During Tuesday’s hearing, Yoon was scheduled to deliver remarks in his own defense. He has consistently asserted that the December 2024 decree represented a “peaceful wake-up call” intended to highlight what he labeled the growing influence of the liberal Democratic Party, which controlled the National Assembly and regularly blocked his legislative agenda. Throughout the proceedings he has referred to the opposition-led parliament as a gathering of “criminals” and “anti-state forces.”
The emergency order, the first imposition of martial law in South Korea in more than four decades, dispatched soldiers and armored vehicles into central Seoul. Troops surrounded the National Assembly, restricted movement around election commission facilities and occupied key intersections. The show of force immediately triggered memories of the military-backed governments of the 1970s and 1980s, which had used similar tactics to quell pro-democracy demonstrations.
Public backlash was swift. On the night the decree took effect, thousands of citizens converged on the National Assembly in protest, demanding Yoon’s resignation. Enough lawmakers—including some from Yoon’s own conservative party—reached the legislative chamber to convene an emergency session. Within hours they voted to nullify the decree, stripping the armed forces of the domestic authority granted by the presidential order.
The fallout proved politically fatal. Days after the incident, the Assembly passed an impeachment motion, forwarding the case to the Constitutional Court. The court upheld the impeachment in April 2025, formally removing Yoon from office. The collapse ended a rapid political ascent: Yoon, previously a high-profile prosecutor, had been elected president in 2022 after only a year in partisan politics.

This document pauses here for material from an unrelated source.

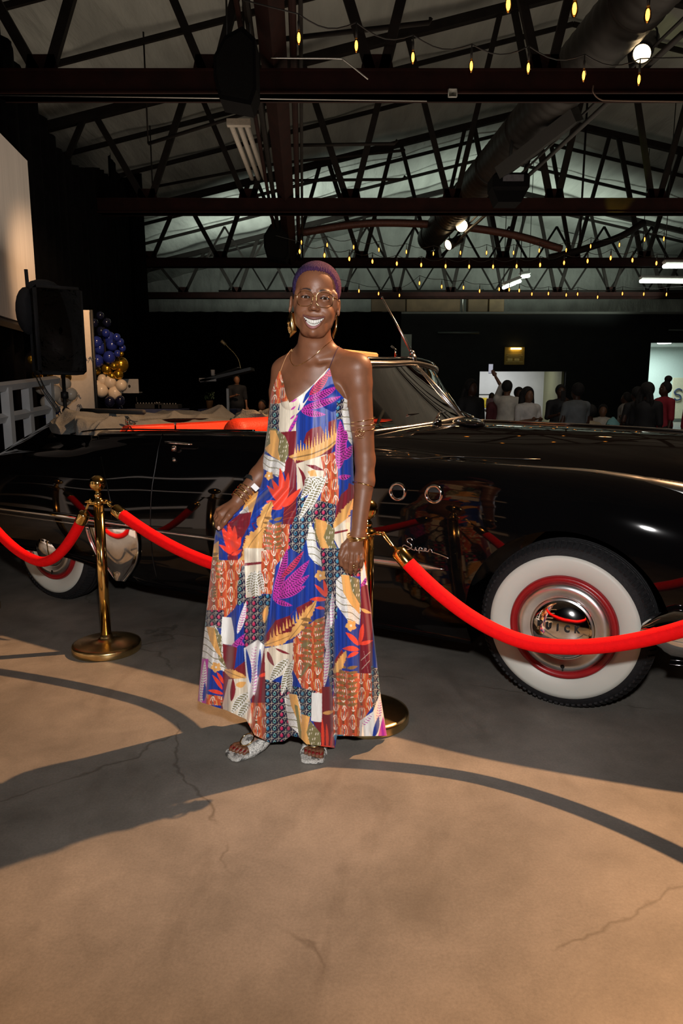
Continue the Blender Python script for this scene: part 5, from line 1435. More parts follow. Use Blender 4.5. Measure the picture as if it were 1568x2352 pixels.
# slightly darker knuckles, elbows; redder palms stay subtle
blot = .5 + .5 * np.sin(Vw[:, 0] * 70 + 3 * np.sin(Vw[:, 2] * 40)) * np.sin(Vw[:, 2] * 55 + 2)
col *= (1 + .05 * (blot - .5))[:, None]
M_skin = mat('deep_brown_skin', (.2, .09, .05), 0.47, spec=.42, noise=.07, nscale=45, bump=.06, bscale=420, attr='Col', sss=.12)
mk('body', Vw, Qw, M_skin, woman, colors=col)
del P_, L_

# nails
M_nail = mat('red_nail_polish', (.20, .010, .010), .18, coat=.6, noise=.05)
M_nailn = mat('pale_nail', (.5, .33, .27), .2, noise=.05)
for T, d in ((T1, dF1), (T2, dF2)):
    n = np.array([-d[1], d[0], 0]); side = 1 if T is T1 else -1
    for i in range(5):
        o = (.030 - i * .0145) * side; back = [0, .001, .006, .013, .022][i]; r_ = [.0115, .0085, .0082, .0078, .0074][i]
        p = T + d * (.017 + back) + n * o * 1.02 + np.array([0, 0, .021 + r_ * .78])
        e3 = -d * .45 + np.array([0, 0, .9]); e3 /= np.linalg.norm(e3); e1 = n; e2 = np.cross(e3, e1)
        pts = [(r_ * .72 * math.cos(a), r_ * .85 * math.sin(a)) for a in np.linspace(0, 2 * math.pi, 13)[:-1]]
        MB().prism(pts, p, e1, e2, .0022).build('toenail', M_nail, woman)
MB().sphere(B(502, 1213, -.067), (.006, .003, .008), 10, 8).build('thumbnail', M_nailn, woman)

# eyes
M_eye = mat('eye_white', (.36, .31, .28), .08, coat=1, noise=.03)
M_iris = mat('iris_dark', (.018, .008, .004), .05, coat=1, noise=.2, nscale=200)
for s in (-1, 1):
    c = H(s * 33, 13.6, -1.2)
    MB().sphere(c, .0133, 28, 20).build('eyeball', M_eye, woman)
    f = -c + np.array([0, 0, CAM_H + .1]); f /= np.linalg.norm(f)
    e = MB().lathe([(.0066, .0112), (.0063, .0121), (.0045, .0131), (.002, .0137), (.0001, .0138)], c, f, 24)
    e.build('iris', M_iris, woman)
# teeth
M_tooth = mat('teeth', (.56, .54, .49), .25, coat=.5, noise=.03)
tb = MB()
for row in (0, 1):
    xs_ = np.array([-30.5, -25.5, -20, -14.5, -9.0, -3.4, 3.4, 9.0, 14.5, 20, 25.5, 30.5]) if row == 0 else np.array([-22, -17.5, -13, -8.6, -4.3, 0, 4.3, 8.6, 13, 17.5, 22])
    wd = [5.0, 5.4, 5.6, 5.8, 6.0, 7.2, 7.2, 6.0, 5.8, 5.6, 5.4, 5.0] if row == 0 else [4.6] * 11
    for x, w in zip(xs_, wd):
        t = x / 36; zt_ = -75.5 + 12 * abs(t) ** 1.7; zb_2 = -95.5 + 32 * abs(t) ** 2.1
        mid = zt_ + (zb_2 - zt_) * .60
        a, b_ = (zt_ + 1.5, mid) if row == 0 else (mid - .8, zb_2 - 1.5)
        y = -8.0 + 19 * t * t + (0 if row == 0 else 1.6)
        h = abs(a - b_)
        ang = math.atan(38 * t / 36)
        Rt = Rh @ np.array([[math.cos(ang), -math.sin(ang), 0], [math.sin(ang), math.cos(ang), 0], [0, 0, 1]])
        tv = MB().sphere((0, 0, 0), 1.0, 14, 10); Q_ = np.array(tv.V); Q_ = np.sign(Q_) * np.abs(Q_) ** .62
        Q_ = Q_ * [w * .53 / 1000, .0042, h * .54 / 1000]; tb.add(H(x, y + 3.5, (a + b_) / 2) + Q_ @ Rt.T, tv.F)
tb.build('teeth', M_tooth, woman)
MB().sphere(H(14, -21, -41), .0014, 8, 6).build('nose_stud', M_brass, woman)

# hair: close purple crop with curled surface
hl_lo, hl_hi = H(-100, -30, -100), H(100, 210, 150)
FH = Field(np.minimum(hl_lo, hl_hi) - .012, np.maximum(hl_lo, hl_hi) + .012, .0017)
FH.ell(H(-5, 88, 44), (.077, .100, .080), .010, R=Rh); FH.ell(H(-4, 64, -22), (.069, .066, .080), .014, R=Rh)
S_, X_, Y_, Z_ = FH.sl(FH.lo, FH.lo + (FH.n - 1) * FH.h)
P_ = np.stack(np.broadcast_arrays(X_, Y_, Z_), -1).astype(np.float64); L_ = toH(P_)
hx, hy, hz = L_[..., 0], L_[..., 1], L_[..., 2]
az = np.degrees(np.arctan2(np.abs(hx + 4), -(hy - 82)))
zl_ = np.interp(az, [0, 22, 36, 48, 58, 68, 78, 90, 110, 180], [87, 86, 81, 68, 47, 20, 2, 6, -10, -62])
zl_ = zl_ + 1.8 * np.sin(az * .9) + 1.2 * np.sin(hx * .8)
crl = 1.1 * np.sin(hx * 1.15 + 2 * np.sin(hz * .5)) * np.sin(hy * 1.05 + 1.5 * np.sin(hx * .6)) * np.sin(hz * 1.2) + .8 * np.sin(hx * 2.1 + hz) * np.sin(hz * 2.3 + hy)
grow = np.clip((hz - zl_) / 14, 0, 1)
q_ = FH.a[S_] * 1000 - (1.0 + 7.5 * grow ** .6 + crl * grow)
q_ = np.maximum(q_, (zl_ - hz) * .55)
FH.a[S_] = (q_ / 1000).astype(np.float32)
Vh, Qh = FH.mesh()
lh = toH(Vh)
u_ = np.clip((lh[:, 0] + 70) / 140, 0, 1)[:, None]
cu_ = np.sin(lh[:, 0] * 1.15 + 2 * np.sin(lh[:, 2] * .5)) * np.sin(lh[:, 1] * 1.05) * np.sin(lh[:, 2] * 1.2)
hcol = (np.array([.022, .012, .050]) * (1 - u_) + np.array([.085, .022, .060]) * u_) * (1 + .45 * cu_[:, None])
mk('hair', Vh, Qh, mat('purple_hair', (.1, .03, .09), .75, noise=.3, nscale=260, bump=.6, bscale=380, attr='Col', spec=.2), woman, colors=hcol)['label'] = 'very short curly purple hair'
del P_, L_

# glasses
M_gold = mat('jewellery_gold', (.86, .60, .26), .14, 1.0, noise=.04, nscale=60)
M_lens2 = clear_mat('spectacle_lens', (.97, .97, .97), 1.25)
gl = MB()
for s in (-1, 1):
    cx_, cz_, w_, h_ = s * 33.5, -7.5, 27.5, 25
    ring = []
    for a in np.linspace(0, 2 * math.pi, 41)[:-1]:
        ca, sa = math.cos(a), math.sin(a)
        x = cx_ + w_ * np.sign(ca) * abs(ca) ** .72 * (1 + .06 * sa); z = cz_ + h_ * np.sign(sa) * abs(sa) ** .72
        ring.append(H(x, -17 + .006 * (x ** 2) * .9 , z))
    gl.tube(ring, .00085, 6, closed=True)
    c0 = np.mean(ring, 0)
    lens = MB().add([c0] + ring, [(0, i + 1, (i + 1) % 40 + 1) for i in range(40)])
    lens.add([c0 + [0, .0012, 0]] + [p + [0, .0012, 0] for p in ring], [(0, (i + 1) % 40 + 1, i + 1) for i in range(40)])
    lens.build('spectacle_lens', M_lens2, woman, smooth=False)
    gl.tube([H(s * 60.5, 3, 4), H(s * 68, 12, 4), H(s * 80, 60, 0)], .0012, 6)
    gl.sphere(H(s * 62, 3, 4), .0018, 8, 6)
    gl.tube([H(s * 8, -17, -6), H(s * 10, -12, -10), H(s * 10, -10, -14)], .0009, 5)
gl.tube(catmull([H(-7.5, -17, -1), H(-3, -19, 1.5), H(3, -19, 1.5), H(7.5, -17, -1)], 5), .0012, 6)
gl.build('spectacles', M_gold, woman)['label'] = 'thin gold-rimmed glasses'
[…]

Lee Jae Myung, the Democratic Party figure who led the impeachment campaign, won a snap presidential election in June 2025. Upon taking office, Lee appointed three independent counsels to investigate alleged wrongdoing by Yoon, his wife Kim Keon Hee and several former aides. Speculation circulated that Yoon had invoked martial law to shield his spouse from corruption probes, but Investigative Counsel Cho’s team concluded last month that the former president had drafted a detailed plan over more than a year to sideline political opponents and consolidate personal authority.
In the months following the decree, South Korea endured a period of diplomatic standstill and market volatility as cabinet ministries, the courts and the military navigated the leadership vacuum. Yoon’s promises to resist arrest further polarized the domestic political landscape. He became the first sitting South Korean head of state to be taken into custody when prosecutors detained him in January 2025, shortly before the Constitutional Court ruling.
The impending February verdict will determine whether Yoon faces the nation’s first capital sentence in nearly three decades or a lengthy prison term. Regardless of the outcome, the case continues to dominate South Korean politics, casting a long shadow over debates on executive power, military involvement in civilian affairs and the durability of the country’s democratic institutions.